Tuesday, Dec 13, 2011
Rob Behnke Bowman '06, M.B.A. '07, is the CEO and co-founder of Brooklyn Salsa Co., which uses local, sustainable ingredients from farms like Hepworth Farms in Milton, N.Y.
by Meaghan Haugh
There’s no doubt about it. Brooklyn Salsa is hot.
Featuring five different flavors – each one representing a different borough of New York City –the salsa is infused with local, sustainable ingredients with a global twist. Since the salsa debuted in 10 local Brooklyn stores in 2010, the company has earned a wide following, showing up on the pages of Esquire, Martha Stewart Whole Living, and The New York Times, as well on the Cooking Channel’s Food(ography).
Like the ingredients in his product, the concept for Brooklyn Salsa grew rather organically, according to co-founder Rob Behnke Bowman’06, M.B.A. ’07.
After graduating from Rider in 2007, Behnke Bowman moved to Brooklyn, where he began selling online advertisement space by day, and becoming heavily involved in the music scene as a producer and drummer in his band, The Blue and Red, by night. The following year, he began splitting the rent with Matt Burns, who would eventually become his business partner.
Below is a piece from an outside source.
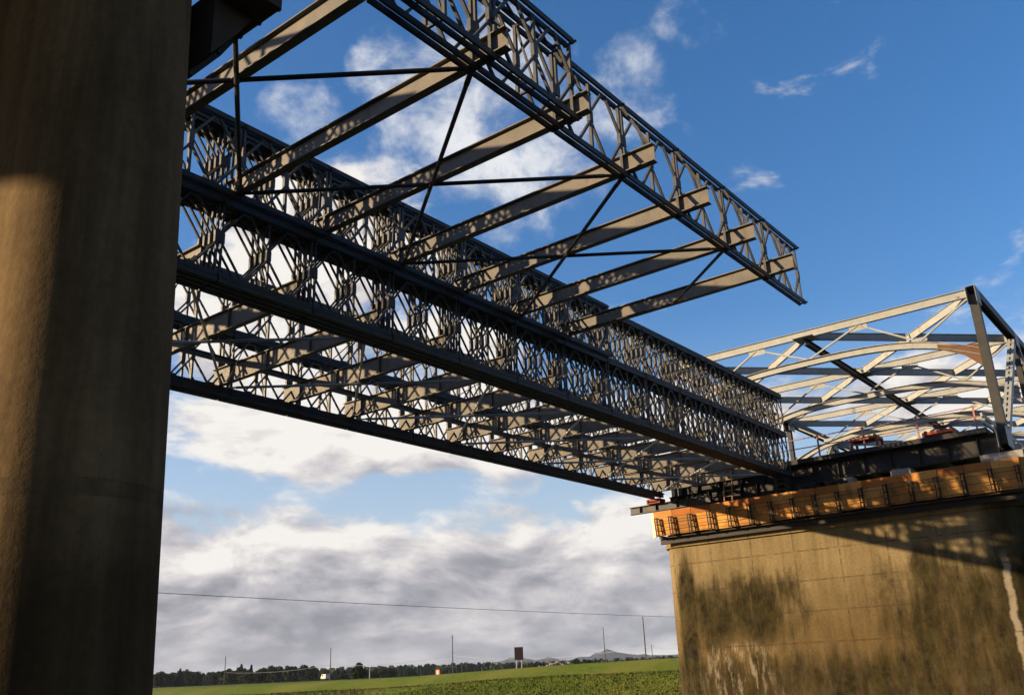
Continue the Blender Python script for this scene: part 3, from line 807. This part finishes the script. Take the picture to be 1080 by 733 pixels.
for i, (p, q) in enumerate(zip(cab[:-1], cab[1:])):
    p, q = V(p), V(q); pts = []
    for j in range(17):
        t = j/16; c = p.lerp(q, t); c.z -= 4*t*(1-t)*((p-q).length*.025); pts.append(c)
    mb = MB(); mb.tube(pts, .045, 5, False)
    tag(mb.build('overhead_cable', M['pale_wire']), ('pale cable sagging between the two leftmost utility poles', 'pale cable rising from the lone tree to the crossarm pole', 'long pale cable sagging past the brown sign to the tall pole', 'pale cable running from the tall pole behind the far pier')[i], 'cable')
pts = []
for j in range(41):
    t = j/40; pts.append((10+240*t, 79.5-.0*t, 8.9-4*t*(1-t)*1.0+.4*(t-.5)))
mb = MB(); mb.tube(pts, .028, 5, False)
tag(mb.build('power_line', M['wire']), 'thin dark power line strung across the cloudy sky above the levee', 'power line')
sg = thing('billboard_sign', 'brown square sign board on two pale legs beyond the levee', 'sign', (149.6, 117, .3))
mb = MB(); mb.bar((-.52,.68,3.3),(.52,-.68,3.3), .1, 2.4, (0,0,1)); mb.build('board', M['sign_brown'], sg)
for s in (-.65, .65):
    mb = MB(); mb.tube([(.52*s*.9,-.68*s*.9,-.5),(.52*s*.9,-.68*s*.9,2.08)], .11, 8); mb.build('leg', M['pale_wire'], sg)
vn = thing('white_van', 'small white van passing behind the levee near the lone tree', 'van', (215.2, 250.2, .35)); vn.rotation_euler.z = rad(78); vn.scale = (.8,.8,.8)
mb = MB(); mb.box(-1.9,1.2,-.9,.9,.45,2.25); mb.prism([(1.2,-.9),(2.3,-.9),(2.3,.9),(1.2,.9)], .45, 1.25); mb.prism([(1.2,-.9),(2.1,-.9),(2.1,.9),(1.2,.9)], 1.25, 2.2, [(1.2,-.85),(1.5,-.85),(1.5,.85),(1.2,.85)]); mb.build('body', M['van_white'], vn)
mb = MB(); mb.bar((2.13,0,1.32),(1.57,0,2.1), 1.5, .03); mb.box(.3,1.1,-.915,-.905,1.4,2.0); mb.box(.3,1.1,.905,.915,1.4,2.0); mb.build('window', M['glass_dark'], vn)
for x in (-1.2, 1.6):
    for y in (-.85, .85):
        mb = MB(); mb.tube([(x,y-.1,.36),(x,y+.1,.36)], .36, 16); mb.build('wheel', M['tyre'], vn)
os_ = thing('orange_shed', 'small orange site hut beside the crossarm utility pole', 'shed', (190.9, 176.5, .4)); os_.scale = (.75,.75,.75)
mb = MB(); mb.box(-.7,.7,-.9,.9,0,1.7); mb.build('wall', M['orange'], os_)
mb = MB(); mb.prism([(-.85,-1.05),(.85,-1.05),(.85,1.05),(-.85,1.05)], 1.705, 2.0, [(-.1,-1.05),(.1,-1.05),(.1,1.05),(-.1,1.05)]); mb.build('roof', M['rust'], os_)
mb = MB(); mb.box(-.72,-.702,-.3,.3,.05,1.4); mb.build('door', M['van_white'], os_)
mb = MB(); mb.tube([(0,0,-1),(0,0,1.9)], .1, 8)
tag(mb.build('marker_post', M['pale_wire'], None, (164.4,174.9,.6)), 'short white post standing alone on the levee left of the orange shed', 'post')
mb = MB(); rr = random.Random(3)
for _ in range(70):
    a = rr.gauss(0,2.2); b_ = rr.gauss(0,1.2); h = max(0, 1.1-abs(a)*.25-abs(b_)*.2)*rr.random()
    s = rr.uniform(.2,.5); u = V((rr.gauss(0,1),rr.gauss(0,1),rr.gauss(0,1))).normalized(); w = u.orthogonal().normalized(); v2 = u.cross(w)
    mb.quadbox(V((b_, a, h+.2)), u*s, w*s*.7, v2*s*.6)
tag(mb.build('rubble_pile', M['rubble'], None, (170.6,122.4,.75)), 'grey brown heap of broken rubble right of the brown sign', 'rubble')

m = bpy.data.materials.new('haze'); m.use_nodes = True; nt = m.node_tree; nt.nodes.clear()
out = N(nt, 'ShaderNodeOutputMaterial'); pv = N(nt, 'ShaderNodeVolumePrincipled'); nt.links.new(pv.outputs[0], out.inputs['Volume'])
pv.inputs['Color'].default_value = (.62,.74,.96,1); pv.inputs['Density'].default_value = .000055; pv.inputs['Anisotropy'].default_value = .2
mb = MB(); mb.box(-950, 7100, -5100, 7100, -10, 240); hz = mb.build('haze', m); hz['kind'] = 'stuff'; hz.display_type = 'WIRE'

# ------------------------------------------------------------------ light and sky
SUN_EL = rad(13.6); sd = V((-.67, .742)).normalized()             # horizontal direction towards the sun
S = V((sd.x*math.cos(SUN_EL), sd.y*math.cos(SUN_EL), math.sin(SUN_EL)))
L = bpy.data.lights.new('sun', 'SUN'); L.energy = 5.0; L.angle = rad(.7); L.color = (1,.74,.44)
lo_ = bpy.data.objects.new('sun', L); col.objects.link(lo_); lo_.rotation_euler = S.to_track_quat('Z', 'Y').to_euler()
W = bpy.data.worlds.new('World'); sc.world = W; W.use_nodes = True
nt = W.node_tree; bg = nt.nodes['Background']
sky = N(nt, 'ShaderNodeTexSky'); sky.sky_type = 'NISHITA'; sky.sun_disc = False
sky.sun_elevation = SUN_EL; sky.sun_rotation = math.atan2(S.x, S.y)
sky.air_density = 1.0; sky.dust_density = .6; sky.ozone_density = 2.0
hs = N(nt, 'ShaderNodeHueSaturation'); hs.inputs['Saturation'].default_value = 1.32; nt.links.new(sky.outputs[0], hs.inputs['Color'])
d = N(nt, 'ShaderNodeTexCoord').outputs['Generated']
sep = N(nt, 'ShaderNodeSeparateXYZ'); nt.links.new(d, sep.inputs[0]); dx, dy, dz = sep.outputs
den = math_(nt, 'ADD', math_(nt, 'MAXIMUM', dz, 0), .10)
cmb = N(nt, 'ShaderNodeCombineXYZ'); nt.links.new(math_(nt, 'DIVIDE', dx, den), cmb.inputs[0]); nt.links.new(math_(nt, 'DIVIDE', dy, den), cmb.inputs[1])
uv = cmb.outputs[0]
def lobe(v, lo_a, hi_a):                                        # cloud bank round a sky direction: 1 inside lo_a degrees, 0 beyond hi_a
    dt = N(nt, 'ShaderNodeVectorMath', operation='DOT_PRODUCT'); nt.links.new(d, dt.inputs[0]); dt.inputs[1].default_value = V(v).normalized()
    mr = N(nt, 'ShaderNodeMapRange'); mr.interpolation_type = 'SMOOTHSTEP'; nt.links.new(dt.outputs['Value'], mr.inputs[0])
    mr.inputs[1].default_value = math.cos(rad(hi_a)); mr.inputs[2].default_value = math.cos(rad(lo_a)); return mr.outputs[0]
def smooth(v, a, b_, lo=0.0, hi=1.0):
    mr = N(nt, 'ShaderNodeMapRange'); mr.interpolation_type = 'SMOOTHSTEP'; nt.links.new(v, mr.inputs[0])
    for i, q in enumerate((a, b_, lo, hi)): mr.inputs[i+1].default_value = q
    return mr.outputs[0]
def banks(lst):
    c = None
    for v, a, b_, wgt in lst:
        t = math_(nt, 'MULTIPLY', lobe(v, a, b_), wgt); c = t if c is None else math_(nt, 'MAXIMUM', c, t)
    return c
warp = noise(nt, d, 5, 3, .5)
dw = N(nt, 'ShaderNodeVectorMath', operation='MULTIPLY_ADD'); nt.links.new(warp.outputs['Color'], dw.inputs[0]); dw.inputs[1].default_value = (.06,.06,.04); nt.links.new(d, dw.inputs[2])
dv = dw.outputs[0]
off = N(nt, 'ShaderNodeVectorMath', operation='ADD'); nt.links.new(dv, off.inputs[0]); off.inputs[1].default_value = (-.012,.014,.016)
def shaded(scale, loc, sc3, det, rough, dist):
    """cloud density and its change towards the sun: lit edges, grey bases"""
    a = noise(nt, mapping(nt, dv, sc3, loc), scale, det, rough, dist).outputs[0]
    b_ = noise(nt, mapping(nt, off.outputs[0], sc3, loc), scale, det, rough, dist).outputs[0]
    return a, math_(nt, 'SUBTRACT', a, b_)
# fair-weather wisps overhead
n_hi, g_hi = shaded(9.5, (3.1,1.7,.6), (1,1,1.25), 10, .62, .15)
hi_cov = banks((((.585,.56,.585),1,6,.43), ((.655,.51,.555),2,9,.45), ((.70,.507,.50),2,7,.33), ((.725,.40,.56),1,5,.34), ((.7785,.3293,.5343),0,4,.22), ((.735,.30,.61),0,3,.15), ((.725,.32,.61),0,3,.18), ((.8086,.3343,.4841),0,3,.17), ((.52,.66,.54),1,5,.31), ((.60,.62,.50),1,6,.31)))
m_hi = smooth(math_(nt, 'ADD', n_hi, hi_cov), .73, 1.08, 0, .95)
hicol = ramp(nt, [(.30,(.50,.55,.66)), (.60,(.86,.87,.89))], math_(nt, 'ADD', n_hi, math_(nt, 'MULTIPLY', g_hi, .8))).outputs[0]
# stratocumulus bank low in the sky
n_lo, g_lo = shaded(6.0, (7.3,.4,.2), (1,1,2.1), 10, .58, .2)
wz = math_(nt, 'ADD', dz, math_(nt, 'MULTIPLY', math_(nt, 'SUBTRACT', warp.outputs[0], .5), .06))
lo_cov = smooth(wz, .325, .24, 0, .25)
gap = math_(nt, 'MULTIPLY', smooth(math_(nt, 'ABSOLUTE', math_(nt, 'SUBTRACT', wz, .195)), .035, .010), .17)
lo_cov = math_(nt, 'SUBTRACT', lo_cov, gap)
lo_cov = math_(nt, 'ADD', lo_cov, smooth(wz, .165, .12, 0, .16))
lo_cov = math_(nt, 'ADD', lo_cov, banks((((.60,.745,.26),2,8,.12), ((.945,.23,.22),1,5,.09), ((.60,.71,.37),4,12,.30), ((.68,.66,.33),3,8,.24))))
m_lo = smooth(math_(nt, 'ADD', n_lo, lo_cov), .60, .76, 0, .98)
n_sh = noise(nt, mapping(nt, dv, (1,1,3.6), (2.3,5.4,1.2)), 5.0, 9, .58, .3).outputs[0]
up = smooth(dz, .02, .22, -.11, .19)
shf = math_(nt, 'ADD', math_(nt, 'ADD', math_(nt, 'MULTIPLY', n_sh, .75), .125), math_(nt, 'ADD', up, math_(nt, 'MULTIPLY', g_lo, 1.1)))
locol = ramp(nt, [(.30,(.23,.235,.28)), (.42,(.40,.395,.435)), (.54,(.64,.61,.62)), (.68,(.95,.91,.86))], shf).outputs[0]
K = 1/(.068*2.549)
locol = mixc(nt, 1.0, locol, (K,K,K), 'MULTIPLY'); hicol = mixc(nt, 1.0, hicol, (K,K,K), 'MULTIPLY')
hzc = mixc(nt, 1.0, (.52,.63,.74), (K,K,K), 'MULTIPLY')
blue = mixc(nt, 1.0, hs.outputs[0], (1.16,1.08,1.22), 'MULTIPLY')
base = mixc(nt, smooth(dz, .36, .12, 0, .72), blue, hzc)
fin = mixc(nt, m_hi, base, hicol)
fin = mixc(nt, m_lo, fin, locol)
nt.links.new(fin, bg.inputs[0]); bg.inputs[1].default_value = .068

# ------------------------------------------------------------------ camera
rot = ((0.62168,-0.78229,-0.03905), (-0.23836,-0.23645,0.94195), (0.74612,0.57629,0.33347))
cam = bpy.data.cameras.new('camera'); cam.sensor_width = 36; cam.lens = 32.31; cam.clip_start = .1; cam.clip_end = 12000
co = bpy.data.objects.new('camera', cam); col.objects.link(co)
r_, u_, f_ = map(V, rot)
co.matrix_world = Matrix(((r_.x,u_.x,-f_.x,0),(r_.y,u_.y,-f_.y,0),(r_.z,u_.z,-f_.z,0),(0,0,0,1)))
sc.camera = co
sc.view_settings.view_transform = 'Standard'; sc.view_settings.look = 'None'; sc.view_settings.gamma = 1; sc.view_settings.exposure = 1.35
sc.view_settings.use_curve_mapping = False
sc.render.engine = 'CYCLES'
sc.cycles.use_denoising = True
sc.cycles.max_bounces = 6; sc.cycles.diffuse_bounces = 2; sc.cycles.transparent_max_bounces = 8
Behnke Bowman would stage rock shows in the basement of their apartment in the borough’s Bushwick section. One night, while several bands gathered to play, Burns, a professional actor and vegan chef, went to the kitchen to make up some salsa for their guests. By the time the night was through, Behnke Bowman and Burns knew they had a great idea and flavor, which earned instant rave reviews from the visiting friends.
“We started blending sauce from the kitchen of our Brooklyn loft in April 2008,” Behnke Bowman remembers. “It became Brooklyn Salsa because we all lived in and love Brooklyn, and the names of the flavors were inspired by the five boroughs of New York City.”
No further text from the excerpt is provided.